Standing Up for Public Access

We ran a piece last week about “corner crossing” hunters who ran afoul of private property rights when that property crisscrosses public lands. We loved the lively discussion in the comments, so here’s another piece about public access, this time arguing for an angler who’s fighting against landowners who claim rights over the middle of a river running through, or along, their property. – Ed.

Eighty-year-old Roger Hill used to go fishing on the Arkansas River in Colorado. But he sometimes had to duck baseball-size rocks thrown at him by landowners who insisted he was trespassing. When he got back to his car, he sometimes found notes threatening him with arrest if he returned. Worse, a fellow fisherman was shot at by a landowner, who got 30 days in jail for the attack.

Rather than risking either injury or arrest, Hill sued the landowners, claiming that the bed of the Arkansas River is navigable. If that assumption is true, then Hill can legally stand on the riverbed and fish.

But Roger Hill’s fight is not just about his right to fish. It is about pushing back against the creeping tide of wealth-driven privatization that seeks to deny public access to our waterways and other public resources.

Here’s Hill’s case in a nutshell: When Colorado became a state in 1876, it entered the Union on an “equal footing” with other states. Among other things, the equal footing doctrine gives states title to the beds of all navigable streams within their borders.

As the U.S. Supreme Court explained in a case called Illinois Central Railroad v. Illinois, “it is a title different in character from that which the state holds in lands intended for sale….It is a title held in trust for the people of the state, that they may enjoy the navigation of the waters, carry on commerce over them,and have liberty of fishing therein, freed from the obstruction or interference of private parties.”

History buffs might be interested to know that these public rights in navigable waterways date back at least to the time of the Roman Empire.

You might assume that Colorado would join this case on Hill’s side. Instead, the opposite happened. Attorney General Phil Weiser, a Democrat, joined the case on the side of the private landowners and has moved aggressively against Hill, seeking not just to deny his right to fish from the bed of the river, but also to claim that Hill doesn’t have the right to even be in court.

It is about pushing back against the creeping tide of wealth-driven privatization that seeks to deny public access to our waterways and other public resources.

At various times, Attorney General Weiser has somewhat astoundingly argued that there are no navigable rivers in Colorado, and that even if there were, the state may deny public access to navigable riverbeds. So much for the Supreme Court’s holding that the State holds title to the bed of navigable streams “in trust for the people, that they may … have the liberty of fishing therein.”

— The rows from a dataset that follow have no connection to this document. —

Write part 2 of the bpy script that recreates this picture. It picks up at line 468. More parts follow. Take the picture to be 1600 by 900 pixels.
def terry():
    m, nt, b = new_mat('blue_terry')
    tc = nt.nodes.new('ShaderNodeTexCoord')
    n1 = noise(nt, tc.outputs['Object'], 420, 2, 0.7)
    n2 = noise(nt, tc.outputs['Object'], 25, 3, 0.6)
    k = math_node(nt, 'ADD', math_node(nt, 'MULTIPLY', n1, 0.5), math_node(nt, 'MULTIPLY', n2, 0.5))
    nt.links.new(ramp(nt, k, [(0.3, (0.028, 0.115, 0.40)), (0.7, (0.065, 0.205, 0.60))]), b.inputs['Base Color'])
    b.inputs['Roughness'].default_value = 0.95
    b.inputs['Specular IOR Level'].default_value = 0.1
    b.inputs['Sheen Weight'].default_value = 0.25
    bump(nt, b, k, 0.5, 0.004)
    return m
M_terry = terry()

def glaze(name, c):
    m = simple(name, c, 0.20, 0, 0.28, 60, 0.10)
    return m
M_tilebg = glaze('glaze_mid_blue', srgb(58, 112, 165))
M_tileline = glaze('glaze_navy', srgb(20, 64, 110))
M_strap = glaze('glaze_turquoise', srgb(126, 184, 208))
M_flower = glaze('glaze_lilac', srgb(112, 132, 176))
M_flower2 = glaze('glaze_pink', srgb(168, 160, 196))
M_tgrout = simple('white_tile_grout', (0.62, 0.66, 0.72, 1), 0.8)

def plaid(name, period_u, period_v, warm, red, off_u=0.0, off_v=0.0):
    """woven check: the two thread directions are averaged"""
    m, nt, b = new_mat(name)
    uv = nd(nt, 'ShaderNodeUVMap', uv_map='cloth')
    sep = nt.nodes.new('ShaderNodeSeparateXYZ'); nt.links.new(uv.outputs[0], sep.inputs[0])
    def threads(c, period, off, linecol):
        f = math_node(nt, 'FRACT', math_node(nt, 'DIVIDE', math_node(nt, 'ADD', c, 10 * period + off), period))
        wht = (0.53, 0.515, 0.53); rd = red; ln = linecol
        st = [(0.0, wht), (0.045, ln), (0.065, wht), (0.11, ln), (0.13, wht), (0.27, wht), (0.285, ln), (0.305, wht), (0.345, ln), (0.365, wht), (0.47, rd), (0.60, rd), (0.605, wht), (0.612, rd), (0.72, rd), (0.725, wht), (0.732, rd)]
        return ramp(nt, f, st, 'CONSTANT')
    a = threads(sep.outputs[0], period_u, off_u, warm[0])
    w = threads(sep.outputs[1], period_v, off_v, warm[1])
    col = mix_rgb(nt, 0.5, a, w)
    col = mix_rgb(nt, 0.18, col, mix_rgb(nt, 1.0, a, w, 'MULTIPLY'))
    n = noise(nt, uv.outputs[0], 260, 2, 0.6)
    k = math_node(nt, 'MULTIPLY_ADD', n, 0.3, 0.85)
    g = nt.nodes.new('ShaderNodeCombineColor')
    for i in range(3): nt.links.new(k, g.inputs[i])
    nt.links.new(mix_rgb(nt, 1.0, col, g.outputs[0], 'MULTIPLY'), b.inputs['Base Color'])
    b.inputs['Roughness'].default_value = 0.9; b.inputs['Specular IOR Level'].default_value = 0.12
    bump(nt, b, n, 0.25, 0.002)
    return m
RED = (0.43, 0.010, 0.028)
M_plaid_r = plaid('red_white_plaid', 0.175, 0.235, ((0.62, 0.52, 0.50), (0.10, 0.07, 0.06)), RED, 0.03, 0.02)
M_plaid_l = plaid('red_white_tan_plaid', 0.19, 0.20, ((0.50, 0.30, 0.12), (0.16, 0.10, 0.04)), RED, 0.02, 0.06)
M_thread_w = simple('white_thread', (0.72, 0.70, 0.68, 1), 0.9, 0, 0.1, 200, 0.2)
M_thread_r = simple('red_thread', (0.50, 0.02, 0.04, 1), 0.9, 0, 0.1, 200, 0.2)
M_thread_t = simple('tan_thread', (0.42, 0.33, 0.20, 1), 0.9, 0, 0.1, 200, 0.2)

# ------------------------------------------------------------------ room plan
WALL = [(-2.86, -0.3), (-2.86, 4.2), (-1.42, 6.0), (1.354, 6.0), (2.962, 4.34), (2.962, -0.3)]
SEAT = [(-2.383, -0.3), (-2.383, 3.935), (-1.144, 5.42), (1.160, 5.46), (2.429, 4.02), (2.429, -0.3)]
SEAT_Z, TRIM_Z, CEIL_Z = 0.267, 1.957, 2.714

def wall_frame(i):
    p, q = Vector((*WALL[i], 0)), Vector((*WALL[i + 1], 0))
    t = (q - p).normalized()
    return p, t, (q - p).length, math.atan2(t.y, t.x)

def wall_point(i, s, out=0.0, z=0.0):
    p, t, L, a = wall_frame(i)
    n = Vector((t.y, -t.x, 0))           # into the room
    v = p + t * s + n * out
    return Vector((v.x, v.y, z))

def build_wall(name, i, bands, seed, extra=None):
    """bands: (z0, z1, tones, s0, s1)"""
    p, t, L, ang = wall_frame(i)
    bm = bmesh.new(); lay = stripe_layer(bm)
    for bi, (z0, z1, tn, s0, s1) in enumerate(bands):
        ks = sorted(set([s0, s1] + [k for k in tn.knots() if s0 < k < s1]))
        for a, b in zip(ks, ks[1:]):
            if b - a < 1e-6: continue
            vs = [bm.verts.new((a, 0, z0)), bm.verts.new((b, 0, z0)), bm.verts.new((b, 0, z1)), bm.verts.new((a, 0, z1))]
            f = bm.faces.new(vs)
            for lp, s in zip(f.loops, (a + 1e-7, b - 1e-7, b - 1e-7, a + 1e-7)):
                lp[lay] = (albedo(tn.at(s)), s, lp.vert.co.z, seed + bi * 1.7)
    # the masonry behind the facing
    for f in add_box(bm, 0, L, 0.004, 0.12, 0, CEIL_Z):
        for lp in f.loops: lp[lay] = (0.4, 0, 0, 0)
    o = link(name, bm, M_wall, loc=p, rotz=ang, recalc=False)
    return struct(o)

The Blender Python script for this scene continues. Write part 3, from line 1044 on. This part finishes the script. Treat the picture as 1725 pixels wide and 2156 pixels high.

In Colorado, opportunities to get outside and explore are celebrated. For that reason, it is alarming that the state’s Attorney General seeks to deny public access to Colorado’s navigable waterways. If he were to prevail, Colorado would be alone among the 50 states — including all of its Western neighbors — in denying these rights.

Recently, the Colorado Court of Appeals offered Roger Hill a glimmer of hope that Attorney General Weiser can be stopped. The court held that Hill has standing to pursue his claim in state court and made the important finding thatIf “the relevant segment of the river wasnavigable at statehood, then the … defendants do not own the riverbed and would have no right to exclude [Hill] from it by threats of physical violence or prosecution for trespass.”

Although it seems unlikely, Attorney General Weiser now has an opportunity to switch sides and support public rights in navigable waterways, including Roger Hill’s right to fish while wading the bed of the Arkansas River. Coloradans should expect and demand that he do so.

The Colorado Constitution proclaims that “water of every natural stream … within the state of Colorado, is … the property of the public…” When the framers dedicated Colorado’s natural streams to “the use of the people” they surely did not expect that the state’s attorney general would aggressively try to block public use.

Roger Hill’s fight is everyone’s fight. Let’s hope that he prevails.

Mark Squillace is a contributor to Writers on the Range,, a nonprofit dedicated to spurring lively conversation about the West. He is the Raphael Moses Professor of Natural Resources Law at the University of Colorado Law School, and he and Alexander Hood are representing Roger Hill, pro bono.